Reconciling Experimental and Theoretical Vibrational Deactivation in Low-Energy O+N$_2$ Collisions

TL;DR

This paper achieves unprecedented quantitative agreement between molecular dynamics simulations and experimental data for low-energy O+N₂ collisions by incorporating non-adiabatic vibronic states, improving accuracy in modeling vibrational energy exchange.

Contribution

The study introduces a non-adiabatic approach with vibronic states on new potential energy surfaces, resolving previous discrepancies in collision simulations.

Findings

Achieved quantitative agreement with experimental results at low temperatures.

Developed detailed vibrational energy exchange rate databases.

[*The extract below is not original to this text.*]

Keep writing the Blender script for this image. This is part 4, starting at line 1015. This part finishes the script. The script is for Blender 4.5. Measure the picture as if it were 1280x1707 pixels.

Enhanced accuracy for air plasma and VLEO satellite modeling.

Abstract

Molecular dynamics calculations of inelastic collisions of atomic oxygen with molecular nitrogen are known to show orders of magnitude discrepancies with experimental results in the range from room temperature to many thousands of degrees Kelvin. In this work, we have achieved an unprecedented quantitative agreement with experiments even at low temperature, by including a non-adiabatic treatment involving vibronic states on newly developed potential energy surfaces. This result paves the way to the calculation of accurate and detailed databases of vibrational energy exchange rates for this collisional system. This is bound to have an impact on air plasma simulations in a wide range of conditions and on the development of Very Low Earth Orbit (VLEO) satellites, operating in the low thermosphere, objects of great technological interest due to their potential at a competitive cost.